Hello, Creede! In the past few weeks I have mentioned Creede to many people who have lived in Colorado their whole lives, and have received blank expressions in return. However, when I mention it to someone who cares about theater, I can count on a different response altogether.
In the summer, Creede is home to a popular repertory theater. In repertory, a theater assembles a versatile cast which then performs several shows during the same season, often rotating the shows every night or two. For example: during the weekend we were in Creede, audience members could take in Little Shop of Horrors, Peter and the Starcatcher, Hazardous Materials and Pride and Prejudice — all with the same cast of actors playing all of the roles. This model can be especially useful for a town as remote as Creede, Colorado or Ashland, Oregon, because audiences can travel once but binge multiple shows.
As if that weren’t enough for a theater to take on, Creede Rep also hosts the Headwaters New Play Festival. I witnessed two of the festival’s staged readings — stripped down, script-in-hand performances that give a theater a sense of how a play works with an audience, without creating a fully-staged production. Though these readings require some imagination on the audience’s part, they are a wonderful glimpse behind the scenes of how a play comes to life “from page to stage.”
When selecting a script for the Headwaters treatment, Creede Rep focuses on plays which tell stories of the west. Producing Artistic Director John Diantonio explained that this is not always a literal articulation of a western; they also consider broader themes of the west, such as “agriculture, isolation, grit.”
The two readings I experienced were incredibly different from one another. First, Into Place by Skye Robinson Hillis, the story of a man who never left his hometown and a woman who upends his life. Second was North Star by Georgette Kelly, which bounces between a tragedy in the present and a mythical voyage in the past. (Read longer descriptions of these two plays here.)

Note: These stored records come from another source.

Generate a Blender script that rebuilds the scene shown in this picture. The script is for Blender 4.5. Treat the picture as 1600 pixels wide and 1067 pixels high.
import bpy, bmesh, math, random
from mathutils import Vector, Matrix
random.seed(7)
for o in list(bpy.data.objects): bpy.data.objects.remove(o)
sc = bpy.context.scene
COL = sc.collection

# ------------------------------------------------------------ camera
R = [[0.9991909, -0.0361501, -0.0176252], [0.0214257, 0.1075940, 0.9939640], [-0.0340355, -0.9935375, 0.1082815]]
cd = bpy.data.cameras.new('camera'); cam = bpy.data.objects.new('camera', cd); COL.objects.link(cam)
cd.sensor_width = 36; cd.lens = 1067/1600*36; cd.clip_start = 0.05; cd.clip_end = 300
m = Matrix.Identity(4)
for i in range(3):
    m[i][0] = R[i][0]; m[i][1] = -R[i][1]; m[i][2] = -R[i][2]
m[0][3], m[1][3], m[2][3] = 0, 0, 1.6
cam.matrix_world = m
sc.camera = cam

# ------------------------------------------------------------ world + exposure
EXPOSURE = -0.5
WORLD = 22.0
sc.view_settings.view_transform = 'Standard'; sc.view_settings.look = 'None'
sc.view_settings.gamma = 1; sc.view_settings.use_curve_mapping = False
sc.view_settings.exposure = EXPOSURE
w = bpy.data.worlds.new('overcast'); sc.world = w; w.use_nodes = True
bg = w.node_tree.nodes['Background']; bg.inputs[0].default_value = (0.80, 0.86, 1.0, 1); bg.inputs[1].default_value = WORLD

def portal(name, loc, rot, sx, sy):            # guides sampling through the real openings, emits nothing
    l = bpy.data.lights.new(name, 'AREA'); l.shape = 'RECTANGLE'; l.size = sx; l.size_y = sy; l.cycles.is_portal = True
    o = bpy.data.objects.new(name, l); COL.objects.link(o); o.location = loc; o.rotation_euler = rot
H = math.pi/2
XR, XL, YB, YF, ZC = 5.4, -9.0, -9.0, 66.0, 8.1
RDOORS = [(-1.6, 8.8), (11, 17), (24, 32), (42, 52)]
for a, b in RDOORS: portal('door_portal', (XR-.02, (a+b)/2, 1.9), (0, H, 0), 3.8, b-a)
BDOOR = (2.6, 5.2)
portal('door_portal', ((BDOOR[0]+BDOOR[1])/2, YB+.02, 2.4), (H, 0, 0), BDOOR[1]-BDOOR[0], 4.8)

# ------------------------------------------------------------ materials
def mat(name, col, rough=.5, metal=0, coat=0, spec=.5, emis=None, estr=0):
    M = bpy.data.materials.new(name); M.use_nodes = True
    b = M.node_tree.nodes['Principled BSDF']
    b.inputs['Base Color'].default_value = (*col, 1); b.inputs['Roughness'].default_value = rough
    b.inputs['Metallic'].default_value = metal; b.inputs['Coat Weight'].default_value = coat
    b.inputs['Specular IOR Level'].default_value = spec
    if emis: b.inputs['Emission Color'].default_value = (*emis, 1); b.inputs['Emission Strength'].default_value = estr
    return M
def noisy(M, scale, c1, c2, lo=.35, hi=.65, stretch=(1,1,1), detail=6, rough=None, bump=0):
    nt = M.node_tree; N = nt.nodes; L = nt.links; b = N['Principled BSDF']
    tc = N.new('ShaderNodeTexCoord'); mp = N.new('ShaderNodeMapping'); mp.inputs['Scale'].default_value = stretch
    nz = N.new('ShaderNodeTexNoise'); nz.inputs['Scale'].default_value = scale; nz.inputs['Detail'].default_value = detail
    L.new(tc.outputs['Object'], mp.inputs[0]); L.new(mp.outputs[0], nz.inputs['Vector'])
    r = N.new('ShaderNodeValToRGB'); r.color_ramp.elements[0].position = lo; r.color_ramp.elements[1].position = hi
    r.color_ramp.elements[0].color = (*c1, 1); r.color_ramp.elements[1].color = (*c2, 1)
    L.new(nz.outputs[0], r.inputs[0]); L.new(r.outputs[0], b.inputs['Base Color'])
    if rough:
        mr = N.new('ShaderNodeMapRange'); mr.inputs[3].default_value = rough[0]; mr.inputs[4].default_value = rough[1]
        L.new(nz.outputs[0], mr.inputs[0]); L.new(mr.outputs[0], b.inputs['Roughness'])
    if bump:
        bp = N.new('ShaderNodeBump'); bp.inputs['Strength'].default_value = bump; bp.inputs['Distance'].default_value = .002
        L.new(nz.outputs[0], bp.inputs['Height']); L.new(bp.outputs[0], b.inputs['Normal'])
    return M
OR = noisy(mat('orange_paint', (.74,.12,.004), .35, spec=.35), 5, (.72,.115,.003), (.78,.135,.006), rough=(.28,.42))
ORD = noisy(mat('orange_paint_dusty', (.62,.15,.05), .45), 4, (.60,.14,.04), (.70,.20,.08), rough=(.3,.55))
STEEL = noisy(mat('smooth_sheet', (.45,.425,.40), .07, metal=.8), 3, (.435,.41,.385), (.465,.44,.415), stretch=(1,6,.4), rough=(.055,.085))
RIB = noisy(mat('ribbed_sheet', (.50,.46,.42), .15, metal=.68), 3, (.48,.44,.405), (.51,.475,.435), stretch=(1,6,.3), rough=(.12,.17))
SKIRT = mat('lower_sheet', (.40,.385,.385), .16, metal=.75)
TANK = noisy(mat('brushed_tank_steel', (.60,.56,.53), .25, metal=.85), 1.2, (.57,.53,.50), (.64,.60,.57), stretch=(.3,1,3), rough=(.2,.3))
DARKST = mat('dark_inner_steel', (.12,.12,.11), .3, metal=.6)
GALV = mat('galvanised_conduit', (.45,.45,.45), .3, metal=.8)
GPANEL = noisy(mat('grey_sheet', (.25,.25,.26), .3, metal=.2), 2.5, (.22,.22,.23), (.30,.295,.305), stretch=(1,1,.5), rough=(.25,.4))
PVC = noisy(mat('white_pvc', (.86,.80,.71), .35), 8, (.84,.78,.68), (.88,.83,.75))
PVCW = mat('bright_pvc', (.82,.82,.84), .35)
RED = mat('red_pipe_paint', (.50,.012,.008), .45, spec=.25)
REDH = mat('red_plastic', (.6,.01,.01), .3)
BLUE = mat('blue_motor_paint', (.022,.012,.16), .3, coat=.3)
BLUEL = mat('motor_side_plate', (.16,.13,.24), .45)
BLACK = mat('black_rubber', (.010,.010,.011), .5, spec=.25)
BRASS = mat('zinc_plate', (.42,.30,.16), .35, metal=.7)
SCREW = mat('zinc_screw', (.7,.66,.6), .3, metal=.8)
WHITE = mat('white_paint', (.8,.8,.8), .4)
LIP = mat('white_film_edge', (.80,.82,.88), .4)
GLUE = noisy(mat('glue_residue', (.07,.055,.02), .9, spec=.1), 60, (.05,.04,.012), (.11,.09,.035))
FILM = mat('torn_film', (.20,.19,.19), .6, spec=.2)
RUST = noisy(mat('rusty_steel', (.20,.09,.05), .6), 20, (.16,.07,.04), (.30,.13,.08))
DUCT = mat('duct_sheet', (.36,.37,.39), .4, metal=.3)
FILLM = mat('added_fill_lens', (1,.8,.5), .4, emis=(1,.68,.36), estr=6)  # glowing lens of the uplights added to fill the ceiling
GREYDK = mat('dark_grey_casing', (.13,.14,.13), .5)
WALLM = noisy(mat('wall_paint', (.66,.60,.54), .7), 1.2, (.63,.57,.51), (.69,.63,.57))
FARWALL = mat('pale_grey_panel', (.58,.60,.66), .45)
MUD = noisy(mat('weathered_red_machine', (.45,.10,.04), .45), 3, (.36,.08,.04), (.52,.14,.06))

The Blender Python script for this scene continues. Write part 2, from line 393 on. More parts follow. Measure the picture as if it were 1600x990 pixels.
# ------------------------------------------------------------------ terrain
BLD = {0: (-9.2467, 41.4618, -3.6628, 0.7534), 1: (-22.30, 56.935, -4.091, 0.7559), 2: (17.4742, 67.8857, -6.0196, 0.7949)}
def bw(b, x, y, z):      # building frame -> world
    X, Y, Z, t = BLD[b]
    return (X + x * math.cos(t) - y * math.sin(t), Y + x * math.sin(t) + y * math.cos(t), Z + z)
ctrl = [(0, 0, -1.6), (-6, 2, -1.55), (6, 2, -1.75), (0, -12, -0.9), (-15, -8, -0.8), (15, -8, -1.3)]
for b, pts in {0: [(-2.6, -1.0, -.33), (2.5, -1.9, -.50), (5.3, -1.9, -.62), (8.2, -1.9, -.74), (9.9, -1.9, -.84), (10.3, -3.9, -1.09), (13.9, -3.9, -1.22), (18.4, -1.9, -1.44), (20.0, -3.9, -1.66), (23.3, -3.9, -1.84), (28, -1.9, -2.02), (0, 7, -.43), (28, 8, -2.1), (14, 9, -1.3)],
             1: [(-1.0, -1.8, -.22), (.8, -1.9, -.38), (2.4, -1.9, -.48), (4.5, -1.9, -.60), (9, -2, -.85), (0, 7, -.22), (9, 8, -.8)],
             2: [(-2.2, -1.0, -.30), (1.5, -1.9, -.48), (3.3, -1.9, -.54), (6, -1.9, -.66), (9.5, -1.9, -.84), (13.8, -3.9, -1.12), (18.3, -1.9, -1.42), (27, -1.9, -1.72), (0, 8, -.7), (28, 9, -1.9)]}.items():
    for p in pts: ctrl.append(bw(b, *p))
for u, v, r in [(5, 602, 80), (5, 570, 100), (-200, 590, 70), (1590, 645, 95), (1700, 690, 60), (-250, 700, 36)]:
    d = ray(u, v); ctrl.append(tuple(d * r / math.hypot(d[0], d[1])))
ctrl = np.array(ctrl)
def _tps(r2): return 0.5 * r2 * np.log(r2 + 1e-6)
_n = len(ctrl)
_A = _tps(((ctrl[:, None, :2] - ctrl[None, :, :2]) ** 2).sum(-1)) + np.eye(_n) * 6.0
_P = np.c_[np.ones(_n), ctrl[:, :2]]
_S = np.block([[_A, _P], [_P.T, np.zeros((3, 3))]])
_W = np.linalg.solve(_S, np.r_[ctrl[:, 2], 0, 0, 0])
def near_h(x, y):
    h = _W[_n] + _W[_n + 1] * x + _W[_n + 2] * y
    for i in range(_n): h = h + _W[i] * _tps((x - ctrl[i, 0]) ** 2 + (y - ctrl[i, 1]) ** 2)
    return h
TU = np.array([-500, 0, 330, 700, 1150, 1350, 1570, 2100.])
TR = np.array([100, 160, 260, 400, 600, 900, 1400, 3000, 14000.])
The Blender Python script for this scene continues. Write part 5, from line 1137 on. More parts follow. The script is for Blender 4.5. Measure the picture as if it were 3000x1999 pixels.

The actors (the same actors as in the repertory productions, by the way) performed both readings with tremendous energy and passion. In particular, I was impressed by the impact that Into Place made on the audience without so much as a beer bottle as a prop. The emotional response speaks to both the talent of the actors and the strength of the story.
The casts had obviously rehearsed these readings in advance, but this was their first chance with an audience present. On a few occasions, the audience’s response visibly surprised the actors — it was sweet to watch them light up when they had to pause for an unexpected laugh, for instance.
Headwaters also includes talkbacks with artists and playwrights, social events, and performances of an outreach tour that Creede Rep produces. It is always fantastic to see a theater of any size put so much emphasis on contemporary work. Creede Rep takes that commitment a step farther: this year’s main stage show Hazardous Materials is a world premiere… which got its start as a staged reading at Headwaters.
I would be delighted to return to a future Headwaters New Play Festival to see the newest script they have fully realized. On top of that, I need to see more of Creede — while I was essentially camped out in the theater all weekend (i.e. living my best life), Dan was off touring mines and photographing waterfalls and mountain biking until the roads washed out.
P.S. I did manage to carve out time to visit Creede’s many art galleries. I fell hard for a local painter, Stephen Quiller, whose use of color speaks to me in a visceral way. You can spot another piece of Quiller’s work earlier in this post, spanning the lobby of the Ruth Humphreys Brown Theatre.